Идея о том, что весь мир рано или поздно станет единым целым, была одной из основополагающих для европейской мысли как минимум до XVII века, однако мало у кого претензия на роль объединителя подкреплялась такой искренней убежденностью в своем предназначении и такими возможностями, как у Османской империи. Быть может, надпись XV века на стене мечети в Бурсе: «Властитель земель, простирающихся до горизонта, повелитель всего мира» — строго говоря, и является подделкой, но это подделка, сделанная в оптимистическую эпоху.
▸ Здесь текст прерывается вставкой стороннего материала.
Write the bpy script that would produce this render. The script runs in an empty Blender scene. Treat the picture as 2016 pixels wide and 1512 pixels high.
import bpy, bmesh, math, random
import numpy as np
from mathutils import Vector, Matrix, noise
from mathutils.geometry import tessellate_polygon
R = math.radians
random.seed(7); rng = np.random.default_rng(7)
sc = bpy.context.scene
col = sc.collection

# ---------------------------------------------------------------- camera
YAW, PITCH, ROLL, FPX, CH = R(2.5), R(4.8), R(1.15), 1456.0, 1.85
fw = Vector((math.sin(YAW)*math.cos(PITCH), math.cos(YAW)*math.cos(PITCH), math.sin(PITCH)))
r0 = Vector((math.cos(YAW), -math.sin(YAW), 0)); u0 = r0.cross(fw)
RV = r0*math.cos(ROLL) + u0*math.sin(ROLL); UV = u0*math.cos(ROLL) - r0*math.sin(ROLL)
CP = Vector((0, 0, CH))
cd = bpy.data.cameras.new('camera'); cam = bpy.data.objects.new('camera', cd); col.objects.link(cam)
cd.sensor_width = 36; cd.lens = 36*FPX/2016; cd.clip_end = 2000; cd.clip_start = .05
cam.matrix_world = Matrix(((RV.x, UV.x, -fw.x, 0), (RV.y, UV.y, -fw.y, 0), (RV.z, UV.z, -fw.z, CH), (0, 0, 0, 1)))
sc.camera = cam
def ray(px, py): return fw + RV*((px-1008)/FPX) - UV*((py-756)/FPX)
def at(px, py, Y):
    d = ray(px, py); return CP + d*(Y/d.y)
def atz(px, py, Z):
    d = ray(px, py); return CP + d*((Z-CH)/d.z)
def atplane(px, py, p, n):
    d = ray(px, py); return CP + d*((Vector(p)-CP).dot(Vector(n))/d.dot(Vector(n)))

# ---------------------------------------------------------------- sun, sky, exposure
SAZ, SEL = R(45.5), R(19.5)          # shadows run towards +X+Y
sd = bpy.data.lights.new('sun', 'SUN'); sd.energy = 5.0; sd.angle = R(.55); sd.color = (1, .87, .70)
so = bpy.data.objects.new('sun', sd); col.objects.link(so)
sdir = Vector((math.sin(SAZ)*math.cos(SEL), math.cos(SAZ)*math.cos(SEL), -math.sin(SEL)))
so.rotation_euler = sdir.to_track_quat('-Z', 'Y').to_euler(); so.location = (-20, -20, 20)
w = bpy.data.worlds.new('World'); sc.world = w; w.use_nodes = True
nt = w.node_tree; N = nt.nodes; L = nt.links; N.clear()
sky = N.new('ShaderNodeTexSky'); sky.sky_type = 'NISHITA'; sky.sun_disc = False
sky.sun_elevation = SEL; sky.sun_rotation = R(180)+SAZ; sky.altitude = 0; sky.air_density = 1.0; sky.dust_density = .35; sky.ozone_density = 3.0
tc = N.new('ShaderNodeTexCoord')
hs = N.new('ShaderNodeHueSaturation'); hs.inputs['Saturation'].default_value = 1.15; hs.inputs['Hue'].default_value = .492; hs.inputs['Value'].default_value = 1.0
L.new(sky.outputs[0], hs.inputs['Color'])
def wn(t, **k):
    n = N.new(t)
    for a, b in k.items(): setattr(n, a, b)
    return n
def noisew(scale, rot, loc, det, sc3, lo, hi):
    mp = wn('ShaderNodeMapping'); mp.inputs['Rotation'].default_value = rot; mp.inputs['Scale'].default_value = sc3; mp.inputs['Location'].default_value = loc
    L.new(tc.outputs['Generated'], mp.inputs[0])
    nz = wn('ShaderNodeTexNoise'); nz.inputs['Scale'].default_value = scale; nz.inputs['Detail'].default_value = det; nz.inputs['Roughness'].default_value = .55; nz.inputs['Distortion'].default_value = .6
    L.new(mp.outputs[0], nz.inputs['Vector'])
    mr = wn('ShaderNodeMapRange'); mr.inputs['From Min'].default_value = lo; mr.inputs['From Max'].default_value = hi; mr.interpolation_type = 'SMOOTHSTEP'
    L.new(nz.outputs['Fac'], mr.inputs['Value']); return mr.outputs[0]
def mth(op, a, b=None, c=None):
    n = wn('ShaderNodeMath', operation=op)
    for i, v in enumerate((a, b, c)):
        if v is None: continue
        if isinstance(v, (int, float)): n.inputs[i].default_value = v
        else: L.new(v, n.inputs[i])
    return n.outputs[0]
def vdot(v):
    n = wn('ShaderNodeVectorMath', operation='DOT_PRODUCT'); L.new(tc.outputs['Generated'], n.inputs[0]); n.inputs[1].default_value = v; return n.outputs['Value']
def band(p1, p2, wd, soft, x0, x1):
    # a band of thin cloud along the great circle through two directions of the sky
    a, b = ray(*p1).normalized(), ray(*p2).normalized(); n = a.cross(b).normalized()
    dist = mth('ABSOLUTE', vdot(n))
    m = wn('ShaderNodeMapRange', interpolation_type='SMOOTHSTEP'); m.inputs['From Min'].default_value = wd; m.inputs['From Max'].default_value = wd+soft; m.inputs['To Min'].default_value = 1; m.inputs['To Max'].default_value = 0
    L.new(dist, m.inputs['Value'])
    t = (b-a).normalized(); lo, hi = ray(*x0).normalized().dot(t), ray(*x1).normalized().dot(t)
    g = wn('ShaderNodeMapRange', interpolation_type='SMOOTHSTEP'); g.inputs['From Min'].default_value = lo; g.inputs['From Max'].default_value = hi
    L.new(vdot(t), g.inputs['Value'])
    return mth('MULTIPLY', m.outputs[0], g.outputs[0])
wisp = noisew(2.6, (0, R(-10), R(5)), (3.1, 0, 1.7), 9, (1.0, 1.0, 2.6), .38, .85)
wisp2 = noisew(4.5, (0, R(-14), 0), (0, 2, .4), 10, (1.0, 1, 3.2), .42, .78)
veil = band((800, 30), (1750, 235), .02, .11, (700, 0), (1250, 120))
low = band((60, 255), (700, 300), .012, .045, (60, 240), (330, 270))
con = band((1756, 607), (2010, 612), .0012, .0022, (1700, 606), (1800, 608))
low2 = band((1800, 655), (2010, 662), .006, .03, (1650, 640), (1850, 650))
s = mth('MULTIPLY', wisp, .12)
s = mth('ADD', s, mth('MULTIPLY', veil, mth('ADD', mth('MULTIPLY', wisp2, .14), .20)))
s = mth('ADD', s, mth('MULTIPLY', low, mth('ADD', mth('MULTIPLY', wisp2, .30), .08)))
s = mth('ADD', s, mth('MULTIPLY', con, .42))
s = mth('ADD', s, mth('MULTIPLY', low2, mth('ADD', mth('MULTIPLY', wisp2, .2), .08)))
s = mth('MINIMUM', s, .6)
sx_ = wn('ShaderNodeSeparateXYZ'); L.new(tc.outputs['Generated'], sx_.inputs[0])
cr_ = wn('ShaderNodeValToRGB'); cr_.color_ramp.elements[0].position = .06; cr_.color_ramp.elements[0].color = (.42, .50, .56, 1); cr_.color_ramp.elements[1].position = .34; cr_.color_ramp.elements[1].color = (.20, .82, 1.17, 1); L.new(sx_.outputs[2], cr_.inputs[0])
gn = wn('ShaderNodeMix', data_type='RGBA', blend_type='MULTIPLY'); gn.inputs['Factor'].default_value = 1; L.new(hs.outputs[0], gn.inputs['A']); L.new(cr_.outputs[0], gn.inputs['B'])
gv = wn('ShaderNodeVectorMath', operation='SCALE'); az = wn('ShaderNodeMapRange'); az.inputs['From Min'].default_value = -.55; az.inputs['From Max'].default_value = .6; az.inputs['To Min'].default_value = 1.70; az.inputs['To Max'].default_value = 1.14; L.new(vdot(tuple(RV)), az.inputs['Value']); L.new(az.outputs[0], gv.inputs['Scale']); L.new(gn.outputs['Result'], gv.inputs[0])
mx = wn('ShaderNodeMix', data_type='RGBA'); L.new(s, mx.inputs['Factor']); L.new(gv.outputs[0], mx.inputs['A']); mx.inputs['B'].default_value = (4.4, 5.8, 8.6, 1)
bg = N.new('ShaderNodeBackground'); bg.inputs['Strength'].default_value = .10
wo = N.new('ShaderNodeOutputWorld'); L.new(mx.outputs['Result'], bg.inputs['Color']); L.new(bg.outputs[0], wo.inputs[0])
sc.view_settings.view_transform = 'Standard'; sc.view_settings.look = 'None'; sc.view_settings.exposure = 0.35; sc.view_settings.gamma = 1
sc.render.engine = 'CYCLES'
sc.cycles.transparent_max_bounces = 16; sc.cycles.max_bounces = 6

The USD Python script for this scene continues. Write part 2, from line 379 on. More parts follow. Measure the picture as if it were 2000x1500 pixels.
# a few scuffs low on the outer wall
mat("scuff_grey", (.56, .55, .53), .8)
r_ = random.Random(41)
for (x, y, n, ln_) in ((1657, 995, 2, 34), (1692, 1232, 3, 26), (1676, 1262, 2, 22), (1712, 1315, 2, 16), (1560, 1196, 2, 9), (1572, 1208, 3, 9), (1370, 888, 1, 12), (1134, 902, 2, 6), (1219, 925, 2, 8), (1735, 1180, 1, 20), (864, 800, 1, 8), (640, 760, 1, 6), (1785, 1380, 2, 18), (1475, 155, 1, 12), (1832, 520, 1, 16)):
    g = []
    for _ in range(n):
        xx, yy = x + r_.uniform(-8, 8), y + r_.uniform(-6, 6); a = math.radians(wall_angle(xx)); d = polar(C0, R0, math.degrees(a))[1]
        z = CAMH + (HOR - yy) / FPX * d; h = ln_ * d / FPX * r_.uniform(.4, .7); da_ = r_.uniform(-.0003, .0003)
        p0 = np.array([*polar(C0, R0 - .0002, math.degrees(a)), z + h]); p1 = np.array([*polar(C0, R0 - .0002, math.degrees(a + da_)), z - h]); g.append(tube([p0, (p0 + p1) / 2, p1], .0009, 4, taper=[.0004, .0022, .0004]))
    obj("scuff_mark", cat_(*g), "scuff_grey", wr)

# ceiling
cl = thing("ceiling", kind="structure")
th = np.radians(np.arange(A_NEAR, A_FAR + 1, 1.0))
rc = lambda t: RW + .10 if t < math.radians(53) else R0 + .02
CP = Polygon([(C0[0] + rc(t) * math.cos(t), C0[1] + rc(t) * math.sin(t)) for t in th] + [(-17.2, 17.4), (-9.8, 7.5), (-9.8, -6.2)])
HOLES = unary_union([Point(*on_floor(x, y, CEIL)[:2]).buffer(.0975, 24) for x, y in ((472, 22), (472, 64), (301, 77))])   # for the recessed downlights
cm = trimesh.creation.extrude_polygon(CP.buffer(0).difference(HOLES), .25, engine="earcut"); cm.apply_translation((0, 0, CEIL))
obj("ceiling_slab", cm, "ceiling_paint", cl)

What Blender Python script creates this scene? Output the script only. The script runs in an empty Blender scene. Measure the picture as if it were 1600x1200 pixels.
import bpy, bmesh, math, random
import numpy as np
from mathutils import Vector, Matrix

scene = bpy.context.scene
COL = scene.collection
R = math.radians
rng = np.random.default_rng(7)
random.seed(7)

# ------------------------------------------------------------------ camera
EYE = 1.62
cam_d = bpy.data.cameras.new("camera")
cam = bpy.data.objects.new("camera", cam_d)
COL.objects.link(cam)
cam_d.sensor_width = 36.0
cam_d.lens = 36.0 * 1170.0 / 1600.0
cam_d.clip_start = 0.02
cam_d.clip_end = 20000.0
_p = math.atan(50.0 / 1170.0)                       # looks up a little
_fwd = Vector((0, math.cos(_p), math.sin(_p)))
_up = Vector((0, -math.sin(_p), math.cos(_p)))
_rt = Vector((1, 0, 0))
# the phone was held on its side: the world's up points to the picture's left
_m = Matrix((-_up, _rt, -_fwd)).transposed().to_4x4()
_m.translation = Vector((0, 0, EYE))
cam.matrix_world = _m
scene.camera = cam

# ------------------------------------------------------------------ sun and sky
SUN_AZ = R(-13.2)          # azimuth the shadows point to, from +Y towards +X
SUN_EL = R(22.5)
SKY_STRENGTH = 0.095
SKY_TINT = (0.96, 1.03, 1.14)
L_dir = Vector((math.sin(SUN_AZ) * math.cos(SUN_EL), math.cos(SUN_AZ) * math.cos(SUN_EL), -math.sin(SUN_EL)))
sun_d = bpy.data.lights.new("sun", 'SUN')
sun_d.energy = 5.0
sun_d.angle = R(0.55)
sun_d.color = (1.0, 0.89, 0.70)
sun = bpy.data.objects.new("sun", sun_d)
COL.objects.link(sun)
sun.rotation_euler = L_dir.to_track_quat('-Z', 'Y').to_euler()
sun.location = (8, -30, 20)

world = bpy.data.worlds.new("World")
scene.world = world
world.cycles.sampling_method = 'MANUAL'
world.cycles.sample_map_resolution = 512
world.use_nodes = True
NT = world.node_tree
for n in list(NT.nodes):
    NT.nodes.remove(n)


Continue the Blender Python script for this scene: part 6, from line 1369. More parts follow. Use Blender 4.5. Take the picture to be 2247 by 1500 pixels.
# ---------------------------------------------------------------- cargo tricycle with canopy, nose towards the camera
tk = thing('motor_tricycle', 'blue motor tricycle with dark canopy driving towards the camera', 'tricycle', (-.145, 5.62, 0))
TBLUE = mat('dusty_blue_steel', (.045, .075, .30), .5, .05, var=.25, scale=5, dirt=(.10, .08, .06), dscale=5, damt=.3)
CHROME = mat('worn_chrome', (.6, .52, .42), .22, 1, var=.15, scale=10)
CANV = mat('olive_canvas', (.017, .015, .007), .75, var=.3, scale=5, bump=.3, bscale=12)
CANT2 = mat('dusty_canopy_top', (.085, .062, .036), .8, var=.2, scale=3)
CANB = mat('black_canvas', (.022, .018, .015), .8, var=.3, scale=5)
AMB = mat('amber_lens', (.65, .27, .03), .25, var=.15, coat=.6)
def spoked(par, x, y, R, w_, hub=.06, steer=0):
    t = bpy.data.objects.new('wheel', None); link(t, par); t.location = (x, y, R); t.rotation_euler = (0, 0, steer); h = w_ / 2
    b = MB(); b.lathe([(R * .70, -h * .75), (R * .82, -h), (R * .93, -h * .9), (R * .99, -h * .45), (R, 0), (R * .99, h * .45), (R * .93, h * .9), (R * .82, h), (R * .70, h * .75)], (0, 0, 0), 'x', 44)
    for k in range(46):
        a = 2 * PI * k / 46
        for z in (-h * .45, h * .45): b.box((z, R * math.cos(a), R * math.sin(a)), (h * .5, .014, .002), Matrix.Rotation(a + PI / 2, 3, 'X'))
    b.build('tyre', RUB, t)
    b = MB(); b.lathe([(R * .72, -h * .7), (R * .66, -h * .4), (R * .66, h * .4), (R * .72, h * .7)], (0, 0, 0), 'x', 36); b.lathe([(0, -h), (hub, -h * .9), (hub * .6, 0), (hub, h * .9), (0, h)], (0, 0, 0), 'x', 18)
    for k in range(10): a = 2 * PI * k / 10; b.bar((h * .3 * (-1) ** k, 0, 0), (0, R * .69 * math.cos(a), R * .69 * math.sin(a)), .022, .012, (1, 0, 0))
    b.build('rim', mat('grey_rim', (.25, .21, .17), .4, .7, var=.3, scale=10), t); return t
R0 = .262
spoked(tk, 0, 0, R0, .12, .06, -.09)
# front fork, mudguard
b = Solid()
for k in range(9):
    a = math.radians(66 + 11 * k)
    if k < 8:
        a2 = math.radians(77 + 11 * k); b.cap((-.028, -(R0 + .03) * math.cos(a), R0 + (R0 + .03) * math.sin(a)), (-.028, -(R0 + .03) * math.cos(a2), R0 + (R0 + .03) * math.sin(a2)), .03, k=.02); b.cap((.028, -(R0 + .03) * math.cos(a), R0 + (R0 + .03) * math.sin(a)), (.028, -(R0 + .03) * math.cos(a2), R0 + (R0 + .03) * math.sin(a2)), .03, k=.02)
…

Каждый новый султан, опоясанный мечом Османа (османская версия коронации), шептал на ухо аге янычар: «Встретимся у Красного яблока». Под Красным яблоком понимался любой блуждающий огонек, манивший воинов ислама: Константинополь, Рим, Вена. Баязид действительно намеревался завоевать Австрию, а затем прийти во Францию; он действительно собирался устроить конюшню в соборе Святого Петра. В моменты уныния венецианцы, которые знали турок лучше всех прочих христианских народов и могли подсчитать, что доходы султана превышают его расходы, приходили к убеждению в том, что османы, несомненно, добьются успеха в осуществлении своего эсхатологического проекта создания всемирной империи. Восторженные охи и ахи венецианцев по поводу Константинополя и его географического положения не были равнодушной похвалой путешественника или исключительно оценкой коммерсанта: их не оставляло подозрение, что пропаганда, распространявшаяся из этого города с момента его основания Константином в 376 году, была правдой, что Константинополю действительно природой и историей предназначено быть центром мира. Существовало поверье, что император возвестит второе пришествие; всем было известно также пророчество о том, что до наступления царствия Христова в мире должно смениться четыре империи. Как ни крути, все говорило о том, что османы и исламский мир имели на своей стороне значительное преимущество, и, как писал в 1573 году некто Барбето, сопротивление бесполезно.